Finding Your Voice in Negotiations or When Greed Sabotages Reasonable Outcomes.

When you are focused on trying to get a result that satisfies others’ needs it is very easy to forget that a balanced solution cannot be found until your needs are an equal part of the discussions.

Throughout my leadership journey and indeed my life, I usually focused on ensuring that others’ needs were satisfied before I considered my own. I believed that it was more important to make sure that others got what they wanted or needed. My view was that once that happened then I would automatically get what I was also due. Needless to say, that did not always happen.

What caused me to reflect on the one-sidedness of this value was the theme of a recent peer-to-peer leadership coaching forum. A few of the participants put forward as their challenge difficult negotiations they were involved in.
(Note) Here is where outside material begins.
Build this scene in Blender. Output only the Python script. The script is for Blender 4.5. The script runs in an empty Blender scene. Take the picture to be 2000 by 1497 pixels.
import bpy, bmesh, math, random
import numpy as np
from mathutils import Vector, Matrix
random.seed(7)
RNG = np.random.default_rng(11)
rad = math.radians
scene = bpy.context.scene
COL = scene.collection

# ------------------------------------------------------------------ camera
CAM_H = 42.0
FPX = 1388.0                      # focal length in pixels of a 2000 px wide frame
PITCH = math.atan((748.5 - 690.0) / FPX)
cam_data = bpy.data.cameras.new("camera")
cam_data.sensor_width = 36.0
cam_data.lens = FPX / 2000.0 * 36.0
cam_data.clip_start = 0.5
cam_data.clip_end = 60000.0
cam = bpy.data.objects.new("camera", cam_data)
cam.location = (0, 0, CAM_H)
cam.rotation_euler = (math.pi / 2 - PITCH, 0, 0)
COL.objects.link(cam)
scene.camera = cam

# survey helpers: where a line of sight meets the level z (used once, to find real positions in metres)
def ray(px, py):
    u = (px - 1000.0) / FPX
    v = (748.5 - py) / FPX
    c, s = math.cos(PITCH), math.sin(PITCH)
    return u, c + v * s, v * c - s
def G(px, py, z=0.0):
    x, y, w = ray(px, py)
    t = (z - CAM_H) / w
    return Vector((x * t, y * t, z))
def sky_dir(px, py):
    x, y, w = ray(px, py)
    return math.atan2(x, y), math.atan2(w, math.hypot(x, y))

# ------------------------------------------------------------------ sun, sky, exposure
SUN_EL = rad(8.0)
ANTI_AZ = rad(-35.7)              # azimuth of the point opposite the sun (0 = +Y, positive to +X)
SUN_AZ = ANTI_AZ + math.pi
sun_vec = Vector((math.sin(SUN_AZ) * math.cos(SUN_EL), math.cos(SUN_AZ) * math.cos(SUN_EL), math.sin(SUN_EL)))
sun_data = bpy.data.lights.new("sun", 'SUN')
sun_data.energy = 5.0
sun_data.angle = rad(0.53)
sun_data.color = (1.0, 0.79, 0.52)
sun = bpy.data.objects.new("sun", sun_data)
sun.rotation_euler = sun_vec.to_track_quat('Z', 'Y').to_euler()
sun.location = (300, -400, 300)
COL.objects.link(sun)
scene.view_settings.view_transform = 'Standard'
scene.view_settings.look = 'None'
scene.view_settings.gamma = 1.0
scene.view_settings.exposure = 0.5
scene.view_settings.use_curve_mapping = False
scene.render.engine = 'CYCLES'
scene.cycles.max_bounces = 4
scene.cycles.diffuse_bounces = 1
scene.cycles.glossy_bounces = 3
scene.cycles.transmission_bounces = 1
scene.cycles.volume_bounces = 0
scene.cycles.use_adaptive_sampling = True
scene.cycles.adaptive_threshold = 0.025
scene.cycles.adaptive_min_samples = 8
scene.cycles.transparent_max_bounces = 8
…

Very strong emotions emerged in the room around handling other people’s demands. Because the leaders’ energies were so consumed in trying to manage the tricky negotiations, they weren’t able to see that greed and jealousy were blocking the outcome that would serve all parties.

None of the negotiations was straightforward and all of them would have a significant impact on the future progress of the organisation involved. What was remarkable was that in none of the case studies did the leader consider that his or her needs were also an integral part of the process.

Radical new thinking

Rather than using their coaching skills to help each of the forum members get better outcomes for the stakeholders in their various negotiations, the group decided that the real issue was our propensity to leave our needs out of the equation. We had a very interesting and thought-provoking session.

The following are the insights the participants came up with regarding making sure our needs are represented during negotiations:

  • It can be naïve to think that if you help others, they will automatically help you, or indeed that others take your needs into account.
  • Recognise that others can be in difficult emotional situations and as a result may be so caught up with their own irrational fear of loss that their subsequent greed prevents them from taking every stakeholder into account.
  • When you have done everything possible to get a fair result you need to realise, for your own sanity, that it may be impossible to get a negotiated settlement, because some others are so caught up in their own emotional pain, they cannot see reason. You may have to take the ‘nuclear option’, whatever that is in your case.
  • The best way to develop emotional detachment is to ensure everything is out in the open right from the beginning.
  • Not bringing in your needs becomes the elephant in the room and may sabotage the negotiations.
  • Be prepared to use your positional power to help bring others to their senses when they are not being reasonable; this should be neither coercive nor punitive but done with compassion (otherwise known as tough love!).
  • Recognise the different speeds at which other people will (or can) work. Sometimes you need to allow more time for others to reflect and review their own positions. Make haste slowly.
  • The reason the ‘universe’ chooses you to negotiate this situation may not be to get an impossibly fair result but to help others learn some tough life lessons through self-sabotaging what is reasonable for them due to greed.
  • Negotiating difficult, conflicting agendas is a great way to grow as a leader.

Are you inclined to leave your own needs out of negotiations or if you’re the ‘greedy’ party, how has focusing on your needs at all costs worked out for you?